The professor, who joined the Wake Forest University faculty a year ago, believes it’s as important for business schools to instill the concept of honor in business as it is to teach accounting, marketing and finance. “We need to give students a moral framework,” he says. “When they’re faced with a dilemma in business, they need to be able to know what to do and what not to do.”

When the political economy professor and executive director of Wake’s BB&T Center for the Study of Capitalism spoke at a Sept. 11 lunch and learn session at the Wake Forest Charlotte Center, his intriguing topic was the role business plays in a humane and just society. Otteson says Wake Forest takes its motto – Pro humanitate – seriously. So, he feels a responsibility to give students, not just a superior business education, but a clear understanding of what it means to be “in the service of humankind.”

Students, staff, faculty, alumni and local business people came to hear Otteson answer the question, “Why business?”

The professor says when he poses that question to new business students, their two primary responses are: To get a good job and to make money. Both are valid, he says.

But he suggests there ought to be an additional motivator: To serve humanity. He says, “No one asks a doctor, ‘What are you doing to give back to society?’” But that question is fair game for someone in business. Inherent in the question is a suspicion that businesses are doing something sketchy and that the people who staff those businesses should atone.

The philosopher in him is evident when he says, “No one says to the thief: ‘It’s OK to steal just as long as you do something good with the money.’”

Otteson wants to arm people with the principles they need to make moral and just decisions in business. His five core moral principles, which he calls inviolable, are:

  1. You are responsible for your actions. You’ve got to hold yourself accountable.
  2. Refrain from using coercion and the threat of injury. “I know that’s a low bar,” he said to laughter from the audience. But coercion and threats are used in many parts of the world to get a desired result.
  3. Refrain from fraud, deception and unjust exploitation. He explained that the word “exploit” can have positive connotations. For instance, you may exploit an opportunity, and that’s good. But unjust exploitation is not part of any ethical person’s repertoire.
  4. Treat all parties with equal respect.
  5. Honor all the terms of your promises and contracts, including your fiduciary responsibilities. 

The professor told the crowd that a properly functioning market economy includes honorable businesses. The concept of honor in business may not be discussed much, but it goes back to the 1800s. Until then, Otteson says there was just one way to get wealthy, and that was to take wealth from someone else – usually through military might. “That’s not how you create general prosperity,” he says.

In about 1800, the concept of mutually beneficial transactions took hold. The concept that both parties can benefit from a business transaction remains the hallmark of a humane business. “The most successful businesses in the world are the ones whose leaders ask every day, ‘How can I serve my customers better?’ They’re not the ones whose CEOs focus entirely on the quarterly earnings report.”
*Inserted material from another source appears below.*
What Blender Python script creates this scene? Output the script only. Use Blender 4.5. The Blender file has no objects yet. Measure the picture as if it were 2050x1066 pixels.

In the audience was Wake Forest’s new senior advisor for engagement strategies, Mary Tribble, who was excited by what she heard. Tribble’s biggest takeaway was the idea of reciprocity in business. It’s not just about what’s good for me; it’s about what’s good for both of us.

“The five core values Jim talked about are similar to the Hippocratic Oath doctors take,” she said.  “Serving humanity, which is at the core of Wake Forest’s mission, doesn’t have to be about self-sacrifice. You don’t have to sell all your belongings and live in a tent. You can be successful in business and have a life of meaning.”

And Jim Otteson is on a mission to ensure the business leaders of tomorrow know how to make money and give back.